## [TASK DESCRIPTION]
Print exactly the lines from the first one down to the line that contains "COL = scn.collection", both included, and skip the pictures.

— BEGIN —

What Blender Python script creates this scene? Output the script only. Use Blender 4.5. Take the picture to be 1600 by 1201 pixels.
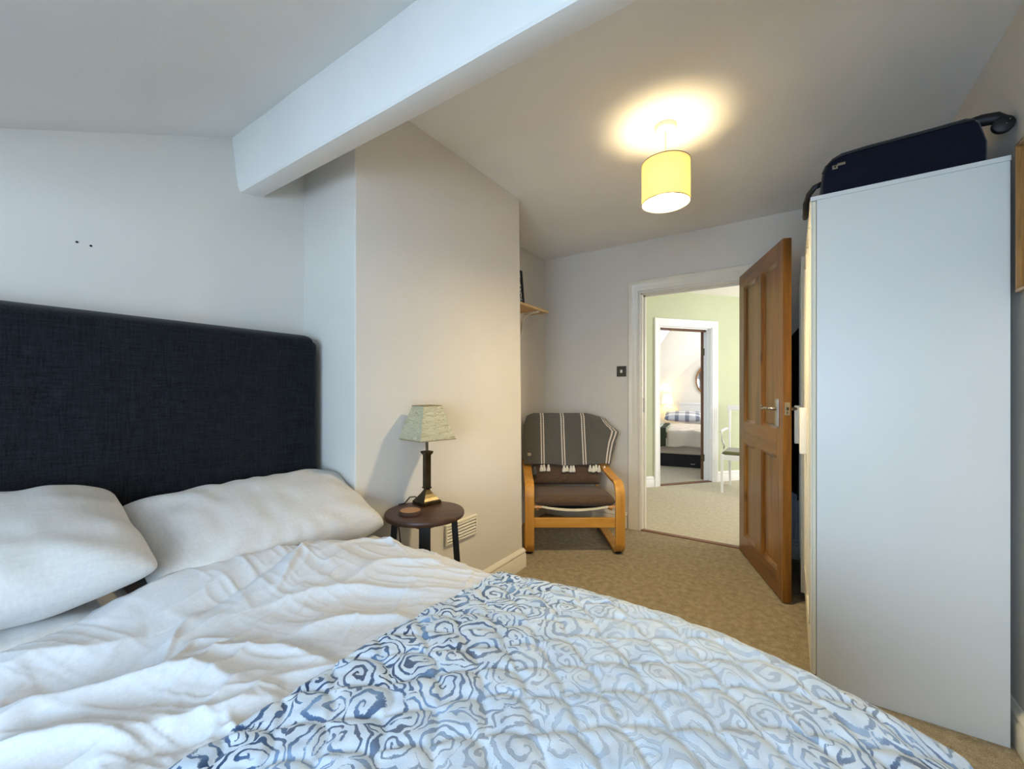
import bpy, bmesh, math, random
import numpy as np
from math import sin, cos, pi, radians, sqrt, atan2
from mathutils import Vector, Matrix
random.seed(5)
rng = np.random.RandomState(7)
for o in list(bpy.data.objects): bpy.data.objects.remove(o)
scn = bpy.context.scene
COL = scn.collection

# ------------------------------------------------------------------ camera, world, exposure
FPX, HOR, H, TH = 650.0, 612.0, 1.15, radians(33.8)
S, Cc = sin(TH), cos(TH)
cam = bpy.data.cameras.new('camera'); camo = bpy.data.objects.new('camera', cam); COL.objects.link(camo)
cam.sensor_fit = 'HORIZONTAL'; cam.sensor_width = 36; cam.lens = 36*FPX/1600
cam.shift_y = (HOR-600.5)/1600; cam.clip_start = .02
camo.location = (0, 0, H); camo.rotation_euler = (pi/2, 0, TH)
scn.camera = camo
vs = scn.view_settings
vs.view_transform = 'Standard'; vs.look = 'None'; vs.gamma = 1; vs.use_curve_mapping = False; vs.exposure = 0.18
w = bpy.data.worlds.new('sky'); scn.world = w; w.use_nodes = True
bg = w.node_tree.nodes['Background']; bg.inputs[0].default_value = (.72, .84, 1, 1); bg.inputs[1].default_value = 1.0

def area(name, loc, rot, sx, sy, power, col, spread=pi):
    l = bpy.data.lights.new(name, 'AREA'); l.shape = 'RECTANGLE'; l.size = sx; l.size_y = sy
    l.energy = power; l.color = col; l.spread = spread
    o = bpy.data.objects.new(name, l); COL.objects.link(o); o.location = loc; o.rotation_euler = rot; return o
area('window_daylight', (-.07, -1.56, 1.14), (pi/2, 0, 0), 1.3, 1.05, 67, (.53, .75, 1))
area('landing_window_daylight', (1.52, 5.0, 1.45), (pi/2, 0, pi/2), 1.5, 1.4, 44, (1, .95, .88))

def W(l, d): return (-S*d+Cc*l, Cc*d+S*l)          # lateral, depth -> world x, y

# ------------------------------------------------------------------ materials
def lin(c): return tuple(((x/255)/12.92 if x/255 <= .04045 else ((x/255+.055)/1.055)**2.4) for x in c)+(1,)
MATS = {}
class NT:
    def __init__(s, name):
        s.m = bpy.data.materials.new(name); s.m.use_nodes = True; s.t = s.m.node_tree; s.n = s.t.nodes
        s.b = s.n['Principled BSDF']; s.out = s.n['Material Output']
    def add(s, t, **k):
        n = s.n.new(t)
        for a, v in k.items(): setattr(n, a, v)
        return n
    def link(s, a, b): s.t.links.new(a, b)
    def val(s, sock, v):
        if isinstance(v, (int, float, tuple)): sock.default_value = v
        else: s.link(v, sock)
    def math(s, op, a, b=None, c=None):
        n = s.add('ShaderNodeMath', operation=op); s.val(n.inputs[0], a)
        if b is not None: s.val(n.inputs[1], b)
        if c is not None: s.val(n.inputs[2], c)
        return n.outputs[0]
    def coord(s, which='Object', scale=(1, 1, 1), rot=(0, 0, 0)):
        c = s.add('ShaderNodeTexCoord'); mp = s.add('ShaderNodeMapping'); mp.inputs['Scale'].default_value = scale
        mp.inputs['Rotation'].default_value = rot; s.link(c.outputs[which], mp.inputs[0]); return mp.outputs[0]
    def noise(s, vec, scale, detail=3, rough=.5, dist=0):
        n = s.add('ShaderNodeTexNoise'); s.link(vec, n.inputs['Vector']); n.inputs['Scale'].default_value = scale
        n.inputs['Detail'].default_value = detail; n.inputs['Roughness'].default_value = rough; n.inputs['Distortion'].default_value = dist
        return n.outputs['Fac']
    def ramp(s, fac, stops, interp='LINEAR'):
        r = s.add('ShaderNodeValToRGB'); r.color_ramp.interpolation = interp; e = r.color_ramp.elements
        while len(e) < len(stops): e.new(.5)
        for i, (p, c) in enumerate(stops): e[i].position = p; e[i].color = c
        s.link(fac, r.inputs[0]); return r.outputs[0]
    def mix(s, f, a, b):
        n = s.add('ShaderNodeMix', data_type='RGBA'); s.val(n.inputs[0], f); s.val(n.inputs[6], a); s.val(n.inputs[7], b); return n.outputs[2]
    def bump(s, h, strength, dist=.01, normal=None):
        n = s.add('ShaderNodeBump'); n.inputs['Strength'].default_value = strength; n.inputs['Distance'].default_value = dist
        s.link(h, n.inputs['Height'])
        if normal is not None: s.link(normal, n.inputs['Normal'])
        s.link(n.outputs[0], s.b.inputs['Normal']); return n.outputs[0]

def simple(name, rgb, rough=.5, metal=0, nscale=0, namp=.06, bump=0, bscale=200, bdist=.001, sheen=0, spec=.5):
    if name in MATS: return MATS[name]
    t = NT(name); t.b.inputs['Roughness'].default_value = rough; t.b.inputs['Metallic'].default_value = metal
    t.b.inputs['Specular IOR Level'].default_value = spec
    c = lin(rgb); v = t.coord()
    k = 1+namp; d = 1-namp
    f = t.noise(v, nscale or 3, 4)
    t.link(t.ramp(f, [(.3, (c[0]*d, c[1]*d, c[2]*d, 1)), (.7, (min(c[0]*k, 1), min(c[1]*k, 1), min(c[2]*k, 1), 1))]), t.b.inputs['Base Color'])
    if bump: t.bump(t.noise(v, bscale, 3), bump, bdist)
    if sheen: t.b.inputs['Sheen Weight'].default_value = sheen
    MATS[name] = t.m; return t.m

def wall_paint(name, rgb):
    t = NT(name); v = t.coord(); c = lin(rgb); t.b.inputs['Roughness'].default_value = .85
    t.b.inputs['Specular IOR Level'].default_value = .2
    f = t.noise(v, 1.7, 5); g = t.noise(v, 40, 2)
    t.link(t.ramp(f, [(.3, tuple(x*.96 for x in c[:3])+(1,)), (.7, tuple(min(x*1.03, 1) for x in c[:3])+(1,))]), t.b.inputs['Base Color'])
    h = t.math('ADD', t.math('MULTIPLY', t.noise(v, 6, 3), 1.0), t.math('MULTIPLY', t.noise(v, 160, 3), .12))
    t.bump(h, .35, .006); return t.m
M_wall = wall_paint('wall_paint', (220, 214, 205))
M_ceil = wall_paint('ceiling_paint', (240, 237, 232))
M_hall = wall_paint('green_wall_paint', (196, 202, 172))
M_white_room = wall_paint('white_wall_paint', (235, 232, 228))
M_gloss = simple('white_gloss_paint', (226, 219, 203), .35, nscale=5, namp=.03, bump=.1, bscale=30)
M_white = simple('white_painted_wood', (240, 240, 238), .4, namp=.02)

def carpet(name, a, b, c):
    t = NT(name); v = t.coord(); t.b.inputs['Roughness'].default_value = 1; t.b.inputs['Specular IOR Level'].default_value = .05
    f = t.math('ADD', t.math('MULTIPLY', t.noise(v, 260, 3, .7), .6), t.math('MULTIPLY', t.noise(v, 28, 5, .7), .4))
    t.link(t.ramp(f, [(.36, lin(a)), (.5, lin(b)), (.64, lin(c))]), t.b.inputs['Base Color'])
    t.bump(t.math('ADD', t.noise(v, 300, 2, .8), t.noise(v, 45, 4)), .9, .006); t.b.inputs['Sheen Weight'].default_value = .15; return t.m
M_carpet = carpet('beige_carpet', (108, 96, 72), (158, 142, 112), (194, 180, 152))
M_carpet2 = carpet('pale_carpet', (172, 163, 136), (202, 193, 168), (224, 216, 194))

def wood(name, dark, mid, light, scale=1.0, axis='Z', rough=.4, knots=0):
    t = NT(name); t.b.inputs['Roughness'].default_value = rough
    sc = {'Z': (1, 1, .08), 'X': (.08, 1, 1), 'Y': (1, .08, 1)}[axis]
    v = t.coord(scale=tuple(x*scale for x in sc))
    f = t.noise(v, 14, 6, .6, 1.2); g = t.noise(v, 90, 3, .6, .5)
    f2 = t.math('ADD', t.math('MULTIPLY', f, .75), t.math('MULTIPLY', g, .25))
    col = t.ramp(f2, [(.33, lin(dark)), (.5, lin(mid)), (.68, lin(light))])
    if knots:
        v2 = t.coord(scale=(1, 1, .38)); vo = t.add('ShaderNodeTexVoronoi'); t.link(v2, vo.inputs['Vector']); vo.inputs['Scale'].default_value = 5.5
        k = t.ramp(vo.outputs['Distance'], [(.05, (1, 1, 1, 1)), (.13, (0, 0, 0, 1))])
        big = t.noise(t.coord(scale=(1, 1, .5)), 2.2, 3)
        col = t.mix(t.ramp(big, [(.38, (.45, .45, .45, 1)), (.62, (0, 0, 0, 1))]), col, lin((96, 56, 18)))
        col = t.mix(t.math('MULTIPLY', k, .8), col, lin((50, 20, 8)))
    t.link(col, t.b.inputs['Base Color']); t.bump(f2, .12, .002); return t.m
M_pine = wood('stained_pine', (88, 52, 14), (130, 84, 26), (160, 108, 38), 1, 'Z', .3, 1)
M_pine_h = wood('stained_pine_crossgrain', (84, 50, 16), (124, 78, 26), (150, 98, 36), 1, 'X', .3, 0)
M_birch = wood('honey_birch', (176, 118, 42), (204, 146, 62), (218, 164, 82), 1, 'Z', .35)
M_birch_x = wood('honey_birch_crossgrain', (176, 118, 42), (204, 146, 62), (218, 164, 82), 1, 'X', .35)
M_shelf = wood('pale_shelf_wood', (176, 130, 70), (200, 158, 96), (214, 176, 116), 1, 'Y', .45)
M_walnut = wood('dark_walnut', (38, 22, 14), (66, 40, 27), (92, 60, 42), 1.2, 'X', .42)
M_thresh = wood('threshold_wood', (88, 58, 38), (122, 84, 60), (150, 108, 80), 1, 'X', .5)
M_brown = wood('brown_door_edge', (70, 42, 20), (98, 62, 32), (120, 80, 44), 1, 'Z', .5)
M_black = simple('black_paint', (14, 15, 18), .55)
M_bronze = simple('antique_bronze', (84, 74, 56), .35, 1, 20, .25)
M_steel = simple('brushed_nickel', (170, 160, 148), .32, 1, 30, .1)
M_ward = simple('white_foil_board', (222, 222, 218), .38, namp=.012)
M_ward_door = simple('white_foil_door', (230, 222, 200), .6, namp=.0, spec=.15)
M_plastic = simple('white_plastic', (238, 232, 215), .4, namp=.02)
M_rad = simple('white_radiator_enamel', (205, 212, 218), .4, namp=.02)

def weave(name, a, b, scale=1, rough=.95, bs=.4, sheen=.1):
    t = NT(name); t.b.inputs['Roughness'].default_value = rough; t.b.inputs['Specular IOR Level'].default_value = .12
    t.b.inputs['Sheen Weight'].default_value = sheen
    n1 = t.noise(t.coord(scale=(30*scale, 420*scale, 420*scale)), 1, 2); n2 = t.noise(t.coord(scale=(420*scale, 420*scale, 30*scale)), 1, 2)
    n3 = t.noise(t.coord(scale=(420*scale, 30*scale, 420*scale)), 1, 2)
    f = t.math('ADD', t.math('ADD', t.math('MULTIPLY', n1, .33), t.math('MULTIPLY', n2, .33)), t.math('MULTIPLY', n3, .34))
    t.link(t.ramp(f, [(.38, lin(a)), (.62, lin(b))]), t.b.inputs['Base Color']); t.bump(f, bs, .002); return t.m
M_head = weave('charcoal_linen', (10, 11, 15), (32, 34, 39), .6)
M_cush = weave('brown_cotton', (74, 58, 46), (104, 84, 68), .7)
M_throw_base = weave('grey_knit', (74, 70, 64), (100, 96, 88), 1)
M_cotton = weave('white_cotton', (204, 204, 206), (214, 213, 214), .5, .9, .12, .1)
M_pillow = weave('cream_cotton', (204, 201, 198), (214, 211, 207), .35, .9, .12, .1)
M_navy = weave('navy_nylon', (10, 13, 26), (18, 22, 40), .8, .7)
M_coat = weave('black_wool', (12, 12, 16), (26, 26, 31), .6)
M_coat2 = weave('grey_wool', (62, 58, 56), (88, 83, 80), .6)
M_tassel = simple('cream_tassel_yarn', (232, 224, 206), .9, nscale=60, namp=.12, bump=.5, bscale=300)
M_tassel_g = simple('grey_tassel_yarn', (80, 78, 74), .9, nscale=60, namp=.12, bump=.5, bscale=300)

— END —

## [SOLVED PROBLEM]
What Blender Python script creates this scene? Output the script only. Use Blender 4.5. Take the picture to be 1600 by 1201 pixels.
import bpy, bmesh, math, random
import numpy as np
from math import sin, cos, pi, radians, sqrt, atan2
from mathutils import Vector, Matrix
random.seed(5)
rng = np.random.RandomState(7)
for o in list(bpy.data.objects): bpy.data.objects.remove(o)
scn = bpy.context.scene
COL = scn.collection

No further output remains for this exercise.